The space shuttle Discovery will dock with the International Space Station (ISS) tomorrow morning at 6:18am CDT. The astronauts are currently having a much-deserved sleep until 10:39pm CDT. The docking may or may not be televised live. Tune into NASA TV for more details.

Day 2

According to the official NASA Discovery Return To Flight website:
"The crew of Space Shuttle Discovery was awakened this morning at 12:39 a.m EDT to start its first full day in space. As the orbiter spends the day chasing the International Space Station, the crew will use Discovery’s robot arm to inspect the vehicle’s exterior.
Mission managers will review the information gathered yesterday and today to help determine the health of Discovery’s thermal protection system over the next four days before it is cleared for landing later in the flight.
Discovery is slated to dock with the ISS at 7:18 a.m.

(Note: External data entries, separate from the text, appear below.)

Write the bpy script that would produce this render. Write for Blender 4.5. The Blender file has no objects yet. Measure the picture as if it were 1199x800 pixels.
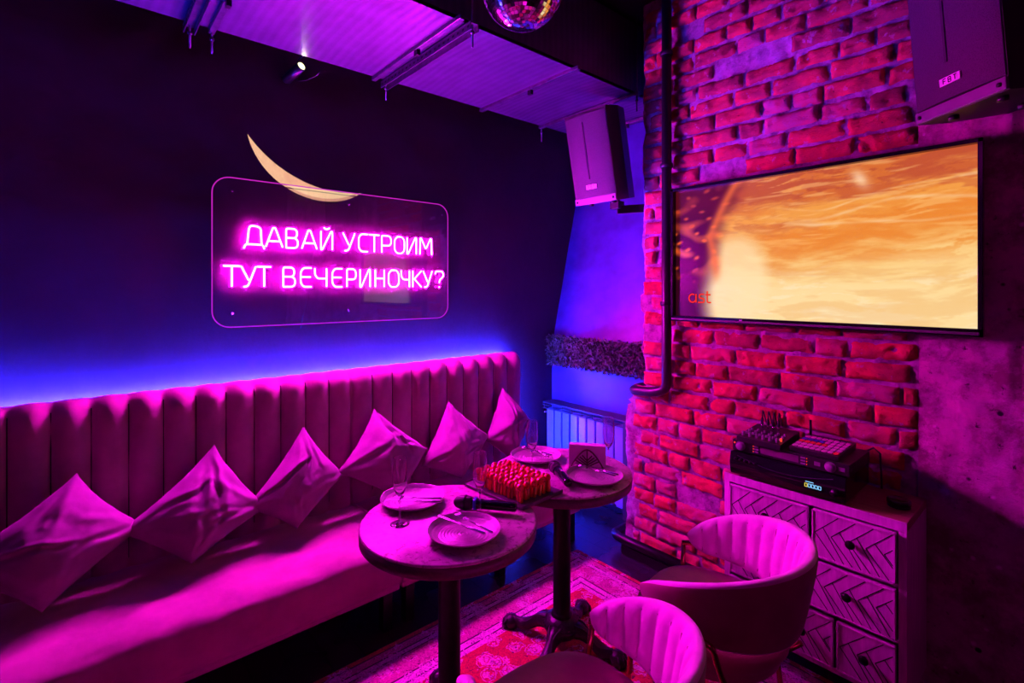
import bpy, bmesh, math, random
from mathutils import Vector, Matrix, noise
PI = math.pi
random.seed(7)
S = bpy.context.scene
COL = S.collection

# ------------------------------------------------------------------ camera, world, lights, exposure
cam = bpy.data.cameras.new('camera'); camo = bpy.data.objects.new('camera', cam); COL.objects.link(camo)
cam.sensor_width = 36; cam.lens = 36 * 588 / 1199; cam.shift_y = -62 / 1199; cam.clip_start = .02
camo.location = (0, 0, 1.65); camo.rotation_euler = (PI / 2, 0, math.radians(49.1)); S.camera = camo
W = bpy.data.worlds.new('world'); S.world = W; W.use_nodes = True
W.node_tree.nodes['Background'].inputs[0].default_value = (.10, 0.0, .12, 1)
W.node_tree.nodes['Background'].inputs[1].default_value = .0
S.view_settings.view_transform = 'Standard'; S.view_settings.look = 'None'
S.view_settings.exposure = 0.0; S.view_settings.gamma = 1.0; S.view_settings.use_curve_mapping = False
S.cycles.use_denoising = True
S.cycles.max_bounces = 12; S.cycles.transparent_max_bounces = 12; S.cycles.sample_clamp_indirect = 6
S.cycles.caustics_reflective = False; S.cycles.caustics_refractive = True

NEON = (1.0, .004, .84); NEON_S = 530.0        # glass letters of the wall sign
LED = (.020, .026, 1.0); LED_S = 1500.0         # strip behind the sofa
SCREEN_S = 1.0

def lamp(name, kind, loc, target, energy, color, size=.1, spot=60, blend=.3):
    l = bpy.data.lights.new(name, kind); l.energy = energy; l.color = color
    if kind == 'AREA': l.size = size
    else: l.shadow_soft_size = size
    if kind == 'SPOT': l.spot_size = math.radians(spot); l.spot_blend = blend
    o = bpy.data.objects.new(name, l); COL.objects.link(o); o.location = loc
    o.rotation_euler = (Vector(target) - Vector(loc)).to_track_quat('-Z', 'Y').to_euler()
    return o
# added magenta fill lights behind the camera, no fixtures of their own, and the white track head over the sofa
lamp('magenta_fill_light', 'AREA', (1.6, -1.2, 2.9), (.0, 2.6, 1.5), 6, (1, .0, .55), .5)
lamp('magenta_fill_light', 'AREA', (-.6, -2.2, 3.0), (-2.0, 1.8, .6), .8, (1, .0, .85), .4)
lamp('track_head_light', 'SPOT', (-2.82, .935, 2.880), (-2.45, .99, 2.975), .55, (1, .86, .62), .01, 62, .25)
lamp('blue_fill_light', 'SPOT', (-1.0, -1.7, 1.2), (-2.5, .15, 2.9), 8, (.03, .02, 1), .05, 50, .9)  # added blue fill aimed at the duct, no fixture for it

MOON = dict(k=.090, R=1.0, R2=1.52, dx=.235, dy=.705)
# crescent effect: an added spotlight behind the camera, without fixture, throws a warm crescent on the left wall
def crescent_light():
    src = Vector((.9, -.35, 3.0)); ctr = Vector((-2.99, 1.075, 2.555))
    o = lamp('added_crescent_light', 'SPOT', src, ctr, 8800, (.98, 1, .42), .0, 16, .0)
    l = o.data; l.use_nodes = True; nt = l.node_tree
    em = next(n for n in nt.nodes if n.type == 'EMISSION')
    tc = nt.nodes.new('ShaderNodeTexCoord'); sep = nt.nodes.new('ShaderNodeSeparateXYZ')
    nt.links.new(tc.outputs['Normal'], sep.inputs[0])
    def m(op, a, b=None):
        n = nt.nodes.new('ShaderNodeMath'); n.operation = op
        for i, v in enumerate((a, b)):
            if v is None: continue
            if isinstance(v, (int, float)): n.inputs[i].default_value = v
            else: nt.links.new(v, n.inputs[i])
        return n.outputs[0]
    x = m('DIVIDE', sep.outputs[0], m('ABSOLUTE', sep.outputs[2])); y = m('DIVIDE', sep.outputs[1], m('ABSOLUTE', sep.outputs[2]))
    def r(cx, cy, sx=1.0):
        return m('SQRT', m('ADD', m('POWER', m('MULTIPLY', m('SUBTRACT', x, cx), sx), 2), m('POWER', m('SUBTRACT', y, cy), 2)))
    k = MOON['k']
    a = m('LESS_THAN', r(0, 0), MOON['R'] * k); b = m('GREATER_THAN', r(MOON['dx'] * k, MOON['dy'] * k), MOON['R2'] * k)
    nt.links.new(m('MULTIPLY', a, b), em.inputs['Strength'])
crescent_light()

# ------------------------------------------------------------------ node materials
class NT:
    def __init__(s, name):
        s.m = bpy.data.materials.new(name); s.m.use_nodes = True; s.t = s.m.node_tree
        s.b = s.t.nodes['Principled BSDF']; s.out = s.t.nodes['Material Output']; s._tc = None
    def n(s, typ, **kw):
        x = s.t.nodes.new(typ)
        for k, v in kw.items(): setattr(x, k, v)
        return x
    def put(s, sock, v):
        if v is None: return
        if hasattr(v, 'is_output') or isinstance(v, bpy.types.NodeSocket): s.t.links.new(v, sock)
        elif isinstance(v, (tuple, list)) and sock.type == 'RGBA': sock.default_value = tuple(v)[:3] + (1,)
        else: sock.default_value = v
    def tc(s, w='Object'):
        if s._tc is None: s._tc = s.n('ShaderNodeTexCoord')
        return s._tc.outputs[w]
    def mp(s, v, scale=(1, 1, 1), rot=(0, 0, 0)):
        x = s.n('ShaderNodeMapping'); s.put(x.inputs[0], v); x.inputs['Scale'].default_value = scale; x.inputs['Rotation'].default_value = rot
        return x.outputs[0]
    def noise(s, sc, det=3, rough=.5, v=None, dist=0):
        x = s.n('ShaderNodeTexNoise'); s.put(x.inputs['Vector'], v or s.tc()); x.inputs['Scale'].default_value = sc
        x.inputs['Detail'].default_value = det; x.inputs['Roughness'].default_value = rough; x.inputs['Distortion'].default_value = dist
        return x.outputs[0]
    def voro(s, sc, v=None, feat='F1', out='Distance'):
        x = s.n('ShaderNodeTexVoronoi', feature=feat); s.put(x.inputs['Vector'], v or s.tc()); x.inputs['Scale'].default_value = sc
        return x.outputs[out]
    def math(s, op, a, b=None, c=None):
        x = s.n('ShaderNodeMath', operation=op)
        for i, q in enumerate((a, b, c)): s.put(x.inputs[i], q) if q is not None else None
        return x.outputs[0]
    def ramp(s, f, stops, mode='LINEAR'):
        x = s.n('ShaderNodeValToRGB'); s.put(x.inputs[0], f); cr = x.color_ramp; cr.interpolation = mode
        while len(cr.elements) < len(stops): cr.elements.new(.5)
        for e, (p, c) in zip(cr.elements, stops):
            e.position = p; e.color = (tuple(c) if isinstance(c, (tuple, list)) else (c, c, c))[:3] + (1,)
        return x.outputs[0]
    def mix(s, f, a, b, mode='MIX'):
        x = s.n('ShaderNodeMix', data_type='RGBA', blend_type=mode); s.put(x.inputs[0], f); s.put(x.inputs[6], a); s.put(x.inputs[7], b)
        return x.outputs[2]
    def bump(s, h, strength=.3, dist=.01):
        x = s.n('ShaderNodeBump'); s.put(x.inputs['Height'], h); x.inputs['Strength'].default_value = strength; x.inputs['Distance'].default_value = dist
        s.t.links.new(x.outputs[0], s.b.inputs['Normal'])
    def set(s, **kw):
        for k, v in kw.items(): s.put(s.b.inputs[k.replace('_', ' ')], v)
        return s
M = {}
def simple(name, c, rough=.5, metal=0, ns=30, nv=.25, bump=0, bs=60, **kw):
    t = NT(name); f = t.noise(ns, 4)
    dark = tuple(v * (1 - nv) for v in c); lite = tuple(min(1, v * (1 + nv)) for v in c)
    t.set(Base_Color=t.ramp(f, [(.3, dark), (.7, lite)]), Roughness=rough, Metallic=metal, **kw)
    if bump: t.bump(t.noise(bs, 4), bump, .004)
    M[name] = t.m; return t
def emis(name, c, s):
    t = NT(name); t.set(Base_Color=(0, 0, 0), Emission_Color=c, Emission_Strength=s); t.t.nodes['Principled BSDF'].inputs['Specular IOR Level'].default_value = 0
    M[name] = t.m

# left wall: nearly black satin paint with trowel marks
t = NT('dark_paint'); a = t.noise(3, 6, .6); b = t.noise(26, 5, .6)
t.set(Base_Color=t.ramp(a, [(.3, (.044, .014, .026)), (.7, (.064, .020, .037))]), Roughness=t.ramp(b, [(.3, .42), (.7, .62)]), Specular_IOR_Level=.30)
t.bump(t.math('ADD', t.noise(7, 4), t.math('MULTIPLY', t.noise(55, 4), .3)), .25, .012); M['dark_paint'] = t.m
simple('light_plaster', (.055, .045, .24), .42, ns=5, nv=.3, bump=.2, bs=18)
simple('ceiling_black', (.008, .007, .009), .8)
# floor: black varnished boards
t = NT('black_boards'); br = t.n('ShaderNodeTexBrick'); t.put(br.inputs['Vector'], t.mp(t.tc(), rot=(0, 0, 0)))
br.inputs['Scale'].default_value = 1; br.inputs['Brick Width'].default_value = 1.4; br.inputs['Row Height'].default_value = .14; br.inputs['Mortar Size'].default_value = .004
br.inputs['Color1'].default_value = (.03, .026, .03, 1); br.inputs['Color2'].default_value = (.018, .016, .02, 1); br.inputs['Mortar'].default_value = (.002, .002, .002, 1)
t.set(Base_Color=br.outputs[0], Roughness=t.ramp(t.noise(3, 2), [(.3, .24), (.7, .32)])); t.bump(br.outputs[1], -.3, .004); M['black_boards'] = t.m
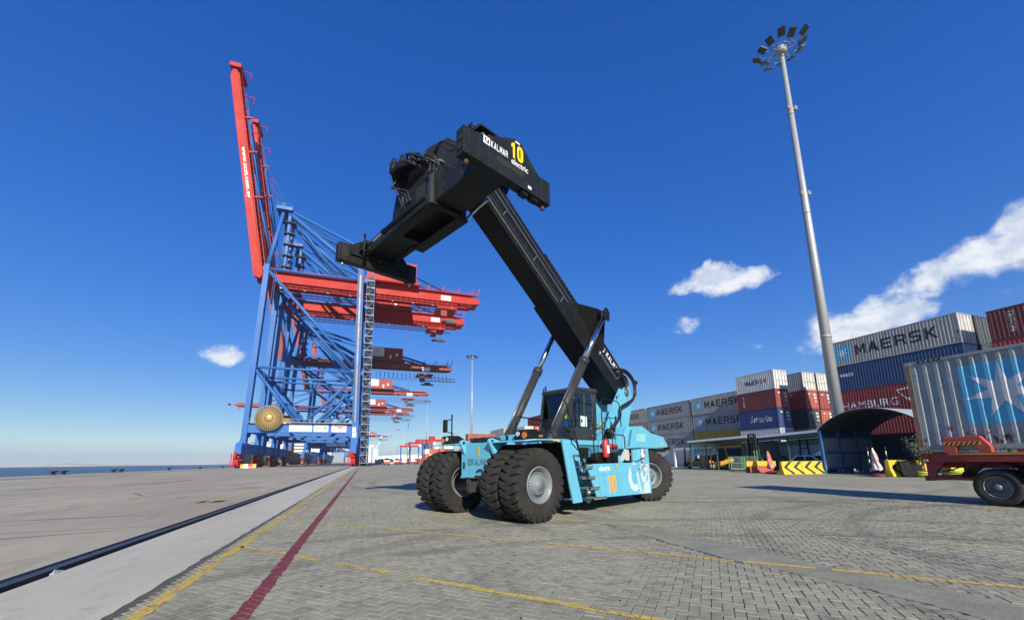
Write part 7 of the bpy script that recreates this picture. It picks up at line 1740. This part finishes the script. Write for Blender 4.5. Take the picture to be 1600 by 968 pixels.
cbn = thing('steel_cabinet', 'grey two-door steel cabinet between the two yellow forklifts', 'cabinet', (43.3, 44.0, 0), R(-110))
mb = MB(); mb.span((-0.9, -0.35, 0.15), (0.9, 0.35, 2.05)); mb.build('body', mat('cabinet_grey', (0.14, 0.145, 0.15), 0.5, 0.3, dirt=0.6, dscale=2), cbn)
for s in (-1, 1): o = MB().span((s * 0.45 - 0.42, -0.375, 0.2), (s * 0.45 + 0.42, -0.352, 2.0)).build('door', mat('cabinet_door', (0.22, 0.225, 0.23), 0.4, 0.4, dirt=0.6, dscale=1.4), cbn); MB().span((s * 0.08 - 0.02, -0.40, 1.0), (s * 0.08 + 0.02, -0.377, 1.2)).build('handle', STL, o)
for sx in (-0.8, 0.8):
    for sy in (-0.28, 0.28): MB().tube((sx, sy, 0), (sx, sy, 0.15), 0.05, n=8).build('foot', CDK, cbn)

# ---------------------------------------------------------------- forklifts
FY = mat('forklift_yellow', (0.62, 0.30, 0.02), 0.45, dirt=0.3, dscale=2); FW = mat('forklift_wheel_centre', (0.35, 0.33, 0.25), 0.6)
def forklift(label, x, y, rz, body, s=1.0, mast=2.2, cabm=None):
    "local +x forward (forks), z up"
    t = thing('forklift', label, 'forklift', (x, y, 0), R(rz), 'forklifts parked at the workshop'); t.scale = (s, s, s)
    o = MB().prism([(-1.25, 0.45), (-1.30, 0.95), (-1.1, 1.12), (-0.55, 1.12), (-0.5, 0.85), (0.55, 0.8), (0.75, 0.95), (0.85, 0.35), (-0.4, 0.25), (-0.9, 0.3)], lambda a, b, d: (a, d, b), -0.55, 0.55).build('body', body, t, 0.05)
    mb = MB()
    for k in range(3): mb.prism([(-1.15 + 0.26 * k, 0.62), (-1.02 + 0.26 * k, 0.62), (-0.92 + 0.26 * k, 0.98), (-1.05 + 0.26 * k, 0.98)], lambda a, b, d: (a, d, b), -0.556, -0.552)
    mb.each('hazard_stripe', DKIN, o)
    mb = MB()
    for sy in (-0.5, 0.5):
        mb.path([(0.62, sy, 0.9), (0.42, sy, 2.02), (0.30, sy, 2.12), (-0.62, sy, 2.12), (-0.72, sy, 2.02), (-0.80, sy, 1.1)], 0.045, 8, 1)
    for k in range(5): mb.beam((-0.6 + 0.24 * k, -0.5, 2.13), (-0.6 + 0.24 * k, 0.5, 2.13), 0.05, 0.04)
    mb.build('overhead_guard', body, t)
    MB().span((-0.5, -0.26, 0.85), (0.0, 0.26, 1.05)).prism([(-0.55, 1.0), (-0.45, 1.0), (-0.55, 1.6), (-0.65, 1.6)], lambda a, b, d: (a, d, b), -0.26, 0.26).build('seat', DKIN, t)
    mb = MB(); mb.tube((0.5, 0, 0.9), (0.32, 0, 1.35), 0.03, n=8); mb.lathe([(-0.015, 0.17), (0.015, 0.17), (0.015, 0.14), (-0.015, 0.14), (-0.015, 0.17)], (0.30, 0, 1.38), 'z', 16); mb.build('steering_column', DKIN, t)
    mb = MB()
    for sy in (-0.36, 0.36): mb.span((0.88, sy - 0.06, 0.12), (1.02, sy + 0.06, mast))
    for z in (0.4, mast * 0.55, mast - 0.1): mb.span((0.9, -0.36, z), (1.0, 0.36, z + 0.1))
    mb.tube((0.93, 0, 0.2), (0.93, 0, mast - 0.2), 0.05, n=8); mb.build('mast', BK, t)
    mb = MB(); mb.span((1.03, -0.5, 0.25), (1.09, 0.5, 0.75)); mb.span((1.03, -0.48, 0.75), (1.07, -0.44, 1.25)); mb.span((1.03, 0.44, 0.75), (1.07, 0.48, 1.25)); mb.span((1.03, -0.48, 1.21), (1.07, 0.48, 1.25)); mb.build('fork_carriage', BK, t)
    for sy in (-0.3, 0.3): MB().prism([(1.09, 0.08), (1.09, 0.6), (1.14, 0.6), (1.15, 0.13), (2.1, 0.10), (2.1, 0.07)], lambda a, b, d: (a, d, b), sy - 0.07, sy + 0.07).build('fork', CDK, t)
    for xw, r in ((0.55, 0.34), (-0.85, 0.28)):
        for sy in (-1, 1):
            w_ = MB().lathe([(-0.12, 0.0), (-0.12, r * 0.6), (0.1, r * 0.62), (0.1, 0.0)], (0, 0, 0), 'y', 18).build('wheel', FW, t, loc=(xw, sy * 0.52, r)); MB().lathe([(-0.13, r * 0.6), (-0.13, r * 0.92), (-0.09, r), (0.09, r), (0.13, r * 0.92), (0.13, r * 0.6)], (0, 0, 0), 'y', 22).build('tyre', TT, w_)
    MB().tube((-0.5, 0.3, 2.14), (-0.5, 0.3, 2.28), 0.06, n=10).build('beacon', AMB, t)
    if cabm:
        MB().span((-0.8, -0.56, 0.9), (0.55, 0.56, 2.1)).build('cab_shell', cabm, t, 0.04)
        mb = MB(); mb.span((-0.55, -0.575, 1.3), (0.0, -0.565, 1.95)); mb.span((0.1, -0.575, 1.25), (0.45, -0.565, 1.95)); mb.each('cab_window', DKIN, t)
    return t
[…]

EDT Thursday.
Before signing off at the end of Flight Day 1, Commander Eileen Collins radioed a thoughtful message."
According to CNN’s coverage:
"Day 2
• An orbiter boom conducts a thorough survey of the vessel’s wing and nose.
• Crew prepares tools for the shuttle’s rendezvous with the international space station.
• Spacesuits and tools checked ahead of planned spacewalks."